*What to produce*.
Would you write out the listing verbatim and skip every picture in it?

*Available data*.
################

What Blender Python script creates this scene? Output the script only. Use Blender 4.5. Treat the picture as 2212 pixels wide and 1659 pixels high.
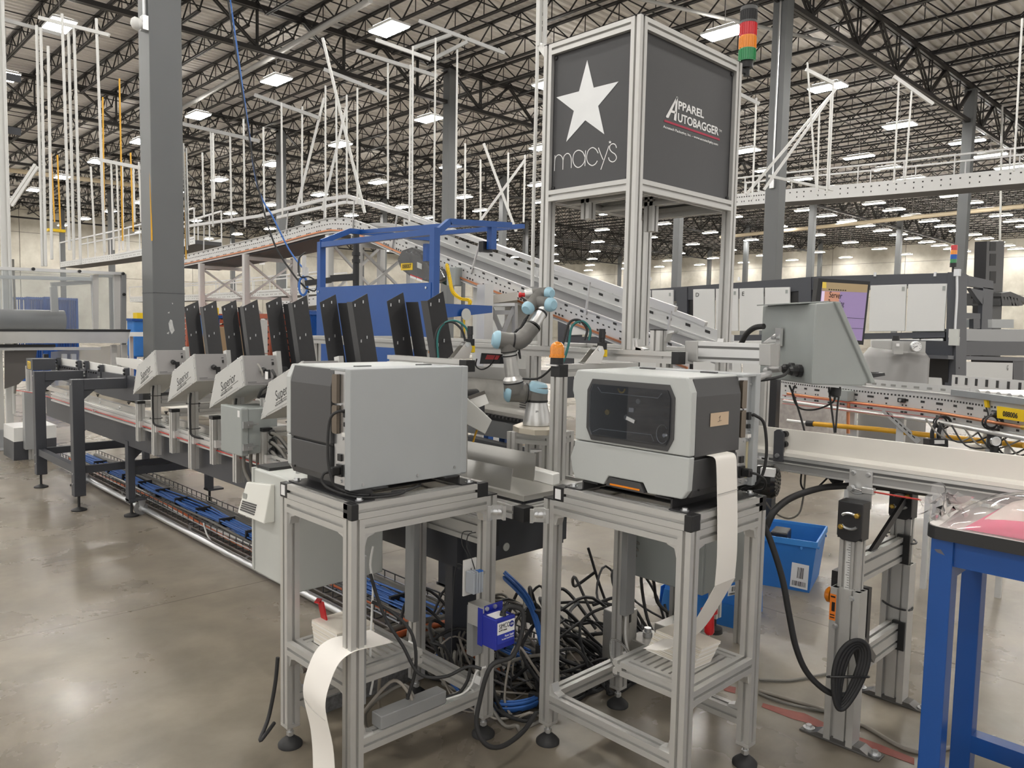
import bpy, bmesh, math, random
from mathutils import Vector, Matrix
random.seed(7)
PI = math.pi
sc = bpy.context.scene
for o in list(bpy.data.objects): bpy.data.objects.remove(o)
COL = sc.collection

# ---------------------------------------------------------------- camera, world, exposure
# world axes follow the building: X runs away to the right, Y runs away to the left, Z is up
EYE = Vector((0.0, 0.0, 1.55))
F_PX, CX, CY = 1661.0, 1106.0, 829.5
def _cam_axes(pitch=0.0748290792, roll=0.0200473211, yl=2.34041017):
    f = Vector((0, math.cos(pitch), -math.sin(pitch))); x = Vector((1, 0, 0)); u = x.cross(f)
    xr = math.cos(roll)*x + math.sin(roll)*u; ur = -math.sin(roll)*x + math.cos(roll)*u
    B = Vector((math.cos(yl), math.sin(yl), 0)); A = Vector((math.sin(yl), -math.cos(yl), 0))
    t = lambda v: Vector((A.dot(v), B.dot(v), v.z))
    return t(xr), t(ur), t(f)
RX, UP, FW = _cam_axes()
cam_data = bpy.data.cameras.new('camera'); cam = bpy.data.objects.new('camera', cam_data); COL.objects.link(cam)
cam_data.sensor_width = 36.0; cam_data.lens = F_PX*36.0/2212.0
cam_data.clip_start = 0.05; cam_data.clip_end = 400
M = Matrix((RX, UP, -FW)).transposed().to_4x4(); M.translation = EYE
cam.matrix_world = M
sc.camera = cam
world = bpy.data.worlds.new('world'); sc.world = world; world.use_nodes = True
bg = world.node_tree.nodes['Background']
bg.inputs['Color'].default_value = (1.0, 0.97, 0.93, 1); bg.inputs['Strength'].default_value = 0.75
sc.view_settings.view_transform = 'Standard'; sc.view_settings.look = 'None'
sc.view_settings.gamma = 1.0; sc.view_settings.use_curve_mapping = False
sc.view_settings.exposure = 0.55
LAMP = 62.0      # radiance of the high-bay lenses
sc.cycles.use_denoising = True
sc.cycles.max_bounces = 8; sc.cycles.diffuse_bounces = 4; sc.cycles.glossy_bounces = 4
sc.cycles.sample_clamp_indirect = 6.0

def px(x, y, X=None, Y=None, Z=None, D=None):
    """the point of the place seen at photo pixel (x, y) on the plane X=, Y= or Z=, or at depth D"""
    d = FW + RX*((x-CX)/F_PX) - UP*((y-CY)/F_PX)
    if X is not None: k = (X-EYE.x)/d.x
    elif Y is not None: k = (Y-EYE.y)/d.y
    elif Z is not None: k = (Z-EYE.z)/d.z
    else: k = D
    return EYE + d*k

# ---------------------------------------------------------------- materials
MATS = {}
def mat(name, col, rough=0.5, metal=0.0, spec=0.5, noise=0.0, nscale=8.0, emit=0.0, bump=0.0, bscale=60.0, stretch=None, trans=0.0, alpha=None, coat=0.0):
    if name in MATS: return MATS[name]
    m = bpy.data.materials.new(name); m.use_nodes = True
    nt = m.node_tree; b = nt.nodes['Principled BSDF']
    c = (col[0], col[1], col[2], 1.0)
    b.inputs['Base Color'].default_value = c
    b.inputs['Roughness'].default_value = rough; b.inputs['Metallic'].default_value = metal
    b.inputs['Specular IOR Level'].default_value = spec
    if coat: b.inputs['Coat Weight'].default_value = coat
    if trans: b.inputs['Transmission Weight'].default_value = trans
    if alpha is not None: b.inputs['Alpha'].default_value = alpha
    if emit:
        b.inputs['Emission Color'].default_value = c; b.inputs['Emission Strength'].default_value = emit
    if noise or bump:
        tc = nt.nodes.new('ShaderNodeTexCoord'); mp = nt.nodes.new('ShaderNodeMapping')
        nt.links.new(tc.outputs['Object'], mp.inputs['Vector'])
        if stretch: mp.inputs['Scale'].default_value = stretch
    if noise:
        n = nt.nodes.new('ShaderNodeTexNoise'); n.inputs['Scale'].default_value = nscale; n.inputs['Detail'].default_value = 6
        nt.links.new(mp.outputs['Vector'], n.inputs['Vector'])
        mix = nt.nodes.new('ShaderNodeMix'); mix.data_type = 'RGBA'
        mix.inputs['A'].default_value = (c[0]*(1-noise), c[1]*(1-noise), c[2]*(1-noise), 1)
        mix.inputs['B'].default_value = (min(1, c[0]*(1+noise)), min(1, c[1]*(1+noise)), min(1, c[2]*(1+noise)), 1)
        nt.links.new(n.outputs['Fac'], mix.inputs['Factor'])
        nt.links.new(mix.outputs['Result'], b.inputs['Base Color'])
    if bump:
        n2 = nt.nodes.new('ShaderNodeTexNoise'); n2.inputs['Scale'].default_value = bscale; n2.inputs['Detail'].default_value = 3
        nt.links.new(mp.outputs['Vector'], n2.inputs['Vector'])
        bm = nt.nodes.new('ShaderNodeBump'); bm.inputs['Strength'].default_value = bump; bm.inputs['Distance'].default_value = 0.01
        nt.links.new(n2.outputs['Fac'], bm.inputs['Height']); nt.links.new(bm.outputs['Normal'], b.inputs['Normal'])
    MATS[name] = m
    return m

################

*Result*.
What Blender Python script creates this scene? Output the script only. Use Blender 4.5. Treat the picture as 2212 pixels wide and 1659 pixels high.
import bpy, bmesh, math, random
from mathutils import Vector, Matrix
random.seed(7)
PI = math.pi
sc = bpy.context.scene
for o in list(bpy.data.objects): bpy.data.objects.remove(o)
COL = sc.collection

# ---------------------------------------------------------------- camera, world, exposure
# world axes follow the building: X runs away to the right, Y runs away to the left, Z is up
EYE = Vector((0.0, 0.0, 1.55))
F_PX, CX, CY = 1661.0, 1106.0, 829.5
def _cam_axes(pitch=0.0748290792, roll=0.0200473211, yl=2.34041017):
    f = Vector((0, math.cos(pitch), -math.sin(pitch))); x = Vector((1, 0, 0)); u = x.cross(f)
    xr = math.cos(roll)*x + math.sin(roll)*u; ur = -math.sin(roll)*x + math.cos(roll)*u
    B = Vector((math.cos(yl), math.sin(yl), 0)); A = Vector((math.sin(yl), -math.cos(yl), 0))
    t = lambda v: Vector((A.dot(v), B.dot(v), v.z))
    return t(xr), t(ur), t(f)
RX, UP, FW = _cam_axes()
cam_data = bpy.data.cameras.new('camera'); cam = bpy.data.objects.new('camera', cam_data); COL.objects.link(cam)
cam_data.sensor_width = 36.0; cam_data.lens = F_PX*36.0/2212.0
cam_data.clip_start = 0.05; cam_data.clip_end = 400
M = Matrix((RX, UP, -FW)).transposed().to_4x4(); M.translation = EYE
cam.matrix_world = M
sc.camera = cam
world = bpy.data.worlds.new('world'); sc.world = world; world.use_nodes = True
bg = world.node_tree.nodes['Background']
bg.inputs['Color'].default_value = (1.0, 0.97, 0.93, 1); bg.inputs['Strength'].default_value = 0.75
sc.view_settings.view_transform = 'Standard'; sc.view_settings.look = 'None'
sc.view_settings.gamma = 1.0; sc.view_settings.use_curve_mapping = False
sc.view_settings.exposure = 0.55
LAMP = 62.0      # radiance of the high-bay lenses
sc.cycles.use_denoising = True
sc.cycles.max_bounces = 8; sc.cycles.diffuse_bounces = 4; sc.cycles.glossy_bounces = 4
sc.cycles.sample_clamp_indirect = 6.0

def px(x, y, X=None, Y=None, Z=None, D=None):
    """the point of the place seen at photo pixel (x, y) on the plane X=, Y= or Z=, or at depth D"""
    d = FW + RX*((x-CX)/F_PX) - UP*((y-CY)/F_PX)
    if X is not None: k = (X-EYE.x)/d.x
    elif Y is not None: k = (Y-EYE.y)/d.y
    elif Z is not None: k = (Z-EYE.z)/d.z
    else: k = D
    return EYE + d*k

# ---------------------------------------------------------------- materials
MATS = {}
def mat(name, col, rough=0.5, metal=0.0, spec=0.5, noise=0.0, nscale=8.0, emit=0.0, bump=0.0, bscale=60.0, stretch=None, trans=0.0, alpha=None, coat=0.0):
    if name in MATS: return MATS[name]
    m = bpy.data.materials.new(name); m.use_nodes = True
    nt = m.node_tree; b = nt.nodes['Principled BSDF']
    c = (col[0], col[1], col[2], 1.0)
    b.inputs['Base Color'].default_value = c
    b.inputs['Roughness'].default_value = rough; b.inputs['Metallic'].default_value = metal
    b.inputs['Specular IOR Level'].default_value = spec
    if coat: b.inputs['Coat Weight'].default_value = coat
    if trans: b.inputs['Transmission Weight'].default_value = trans
    if alpha is not None: b.inputs['Alpha'].default_value = alpha
    if emit:
        b.inputs['Emission Color'].default_value = c; b.inputs['Emission Strength'].default_value = emit
    if noise or bump:
        tc = nt.nodes.new('ShaderNodeTexCoord'); mp = nt.nodes.new('ShaderNodeMapping')
        nt.links.new(tc.outputs['Object'], mp.inputs['Vector'])
        if stretch: mp.inputs['Scale'].default_value = stretch
    if noise:
        n = nt.nodes.new('ShaderNodeTexNoise'); n.inputs['Scale'].default_value = nscale; n.inputs['Detail'].default_value = 6
        nt.links.new(mp.outputs['Vector'], n.inputs['Vector'])
        mix = nt.nodes.new('ShaderNodeMix'); mix.data_type = 'RGBA'
        mix.inputs['A'].default_value = (c[0]*(1-noise), c[1]*(1-noise), c[2]*(1-noise), 1)
        mix.inputs['B'].default_value = (min(1, c[0]*(1+noise)), min(1, c[1]*(1+noise)), min(1, c[2]*(1+noise)), 1)
        nt.links.new(n.outputs['Fac'], mix.inputs['Factor'])
        nt.links.new(mix.outputs['Result'], b.inputs['Base Color'])
    if bump:
        n2 = nt.nodes.new('ShaderNodeTexNoise'); n2.inputs['Scale'].default_value = bscale; n2.inputs['Detail'].default_value = 3
        nt.links.new(mp.outputs['Vector'], n2.inputs['Vector'])
        bm = nt.nodes.new('ShaderNodeBump'); bm.inputs['Strength'].default_value = bump; bm.inputs['Distance'].default_value = 0.01
        nt.links.new(n2.outputs['Fac'], bm.inputs['Height']); nt.links.new(bm.outputs['Normal'], b.inputs['Normal'])
    MATS[name] = m
    return m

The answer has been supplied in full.